Opere d'arte incorniciate di malinconia nelle visioni di Elisabetta Rasy
sabato 23 giugno 2012
  
   In un magnifico piccolo libro, otto saggi concentratissimi, Figure della malinconia (Skira), Elisabetta Rasy fa nello stesso tempo critica d’arte, saggistica e narrativa come raramente accade. Le sue doti di narratrice le conosce bene chi ha letto Posillipo
(1997), La scienza degli addii (2005), L’estranea (2007). Una serie di suoi saggi letterati sono stati più recentemente raccolti in Memorie di una lettrice notturna.Con questo volumetto sulle arti visive, sulla malinconia, sui misteri della visione e sulla modernità non siamo tuttavia in una zona periferica della sua scrittura letteraria.

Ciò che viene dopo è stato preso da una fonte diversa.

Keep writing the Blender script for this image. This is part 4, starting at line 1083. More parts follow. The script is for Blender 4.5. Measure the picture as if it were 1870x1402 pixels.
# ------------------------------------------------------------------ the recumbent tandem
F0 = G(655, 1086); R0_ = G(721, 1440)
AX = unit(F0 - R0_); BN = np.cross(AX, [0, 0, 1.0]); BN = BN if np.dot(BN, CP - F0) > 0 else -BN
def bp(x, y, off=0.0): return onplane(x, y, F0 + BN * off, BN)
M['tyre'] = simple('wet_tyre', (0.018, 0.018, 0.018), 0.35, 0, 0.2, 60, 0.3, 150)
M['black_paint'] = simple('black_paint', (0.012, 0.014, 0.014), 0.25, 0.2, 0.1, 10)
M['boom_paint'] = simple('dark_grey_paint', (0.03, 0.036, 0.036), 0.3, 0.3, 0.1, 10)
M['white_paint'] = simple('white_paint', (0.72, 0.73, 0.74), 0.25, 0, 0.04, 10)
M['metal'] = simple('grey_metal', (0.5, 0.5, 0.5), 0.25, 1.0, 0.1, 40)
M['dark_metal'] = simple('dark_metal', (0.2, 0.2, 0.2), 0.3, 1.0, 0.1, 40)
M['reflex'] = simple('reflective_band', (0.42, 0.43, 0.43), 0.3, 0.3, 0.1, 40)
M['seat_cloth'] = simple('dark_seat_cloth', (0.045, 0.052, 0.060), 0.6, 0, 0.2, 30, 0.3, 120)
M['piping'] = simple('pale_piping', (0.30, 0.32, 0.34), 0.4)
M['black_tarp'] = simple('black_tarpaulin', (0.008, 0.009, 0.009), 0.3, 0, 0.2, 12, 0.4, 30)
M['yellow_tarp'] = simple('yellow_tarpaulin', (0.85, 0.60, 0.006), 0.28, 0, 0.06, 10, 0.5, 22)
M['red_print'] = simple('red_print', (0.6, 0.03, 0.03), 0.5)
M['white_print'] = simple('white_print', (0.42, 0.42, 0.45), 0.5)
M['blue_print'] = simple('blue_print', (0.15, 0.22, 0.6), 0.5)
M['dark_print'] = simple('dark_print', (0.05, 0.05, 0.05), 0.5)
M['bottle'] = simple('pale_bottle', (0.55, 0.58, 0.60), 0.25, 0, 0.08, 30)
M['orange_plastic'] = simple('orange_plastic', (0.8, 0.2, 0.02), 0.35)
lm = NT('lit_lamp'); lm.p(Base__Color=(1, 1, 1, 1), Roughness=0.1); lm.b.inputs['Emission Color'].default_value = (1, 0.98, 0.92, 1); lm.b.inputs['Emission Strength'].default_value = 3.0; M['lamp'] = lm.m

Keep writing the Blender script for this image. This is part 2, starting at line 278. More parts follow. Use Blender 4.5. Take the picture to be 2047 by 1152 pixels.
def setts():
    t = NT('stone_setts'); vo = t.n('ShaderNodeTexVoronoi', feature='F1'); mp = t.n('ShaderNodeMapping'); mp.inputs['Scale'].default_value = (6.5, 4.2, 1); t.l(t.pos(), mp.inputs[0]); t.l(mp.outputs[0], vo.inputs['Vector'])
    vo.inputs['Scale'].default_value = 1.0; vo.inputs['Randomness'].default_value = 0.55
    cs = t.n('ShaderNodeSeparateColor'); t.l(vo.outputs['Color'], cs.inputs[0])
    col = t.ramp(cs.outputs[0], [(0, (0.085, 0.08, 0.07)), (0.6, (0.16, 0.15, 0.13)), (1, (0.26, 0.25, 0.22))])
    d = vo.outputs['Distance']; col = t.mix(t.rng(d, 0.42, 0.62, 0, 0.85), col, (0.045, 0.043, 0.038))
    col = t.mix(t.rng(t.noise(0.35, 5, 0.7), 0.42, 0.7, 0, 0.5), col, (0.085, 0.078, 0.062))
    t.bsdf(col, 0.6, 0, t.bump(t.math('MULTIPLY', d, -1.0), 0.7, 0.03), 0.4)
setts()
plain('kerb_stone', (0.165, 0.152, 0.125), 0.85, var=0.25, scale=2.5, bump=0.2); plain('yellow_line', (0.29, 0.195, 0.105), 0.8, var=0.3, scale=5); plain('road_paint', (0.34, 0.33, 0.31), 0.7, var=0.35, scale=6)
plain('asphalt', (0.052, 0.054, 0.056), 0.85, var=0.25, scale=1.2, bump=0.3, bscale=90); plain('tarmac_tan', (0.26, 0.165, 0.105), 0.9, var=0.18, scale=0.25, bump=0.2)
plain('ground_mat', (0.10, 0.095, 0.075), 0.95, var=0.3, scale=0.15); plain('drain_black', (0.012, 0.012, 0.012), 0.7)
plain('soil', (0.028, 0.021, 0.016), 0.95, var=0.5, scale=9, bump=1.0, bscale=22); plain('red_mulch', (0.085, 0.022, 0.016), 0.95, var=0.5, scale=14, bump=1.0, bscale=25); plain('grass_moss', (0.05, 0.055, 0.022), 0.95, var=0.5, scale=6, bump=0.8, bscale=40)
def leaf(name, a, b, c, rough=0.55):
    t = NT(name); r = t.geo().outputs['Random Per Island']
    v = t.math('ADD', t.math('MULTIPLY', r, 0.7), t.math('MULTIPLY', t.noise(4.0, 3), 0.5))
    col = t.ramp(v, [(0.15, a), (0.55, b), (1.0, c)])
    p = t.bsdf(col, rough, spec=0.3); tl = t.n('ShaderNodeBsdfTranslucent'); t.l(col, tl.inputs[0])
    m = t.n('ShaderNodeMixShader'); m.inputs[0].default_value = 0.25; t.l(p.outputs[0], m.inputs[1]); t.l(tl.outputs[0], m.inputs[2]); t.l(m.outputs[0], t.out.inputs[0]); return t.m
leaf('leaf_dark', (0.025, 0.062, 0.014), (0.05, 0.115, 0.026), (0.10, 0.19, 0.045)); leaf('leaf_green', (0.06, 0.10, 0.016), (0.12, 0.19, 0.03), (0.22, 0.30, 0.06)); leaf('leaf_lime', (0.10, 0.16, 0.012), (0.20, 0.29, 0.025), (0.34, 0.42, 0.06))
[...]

Me ne accorsi subito leggendo sulle pagine del "Foglio" il primo di questi saggi. Non saprei dire con esattezza dove sia il centro, se c’è, nell’opera di questa scrittrice. Ma non resisto alla tentazione di dire che deve essere cercato qui, anche qui, tra visione e malinconia, tra la luce e il buio, la luce e la visione nelle loro perturbanti variazioni sensoriali e simboliche. Che cosa c’è di più malinconico di questo incontro fra lo sguardo umano  e i modi in cui il mondo appare rivelandosi e sottraendosi? A proposito di William Turner: «Questa luce così trionfante nelle sue opere, che è forse in principio un’emanazione divina, diventando luce dello sguardo, ritraendo il presente, si trasforma in una luce terrena, cioè mutevole, oscillante, pronta a cogliere la fugacità e la transitorietà del mondo».Ognuno di questi saggi è un labirinto, un’incantata peripezia tra fisicità e mente, tra la storia sociale e il suo manifestarsi nei corpi, nelle forme, nei luoghi. Più che di una dialettica, si tratta di oscillazioni. Nel mondo e in noi tutto oscilla in una miriade di variazioni fisiche, atmosferiche, mentali. Si parla di Goya e degli impressionisti, di illuminazione urbana e di paesaggio italiano, di  vanitas e di illuminismo, di gatti dipinti, di rovine, di pathos risorgimentale, di Edward Hopper, di oggetti caduti a terra. Malinconica è anche la gioia di chi vive e guarda.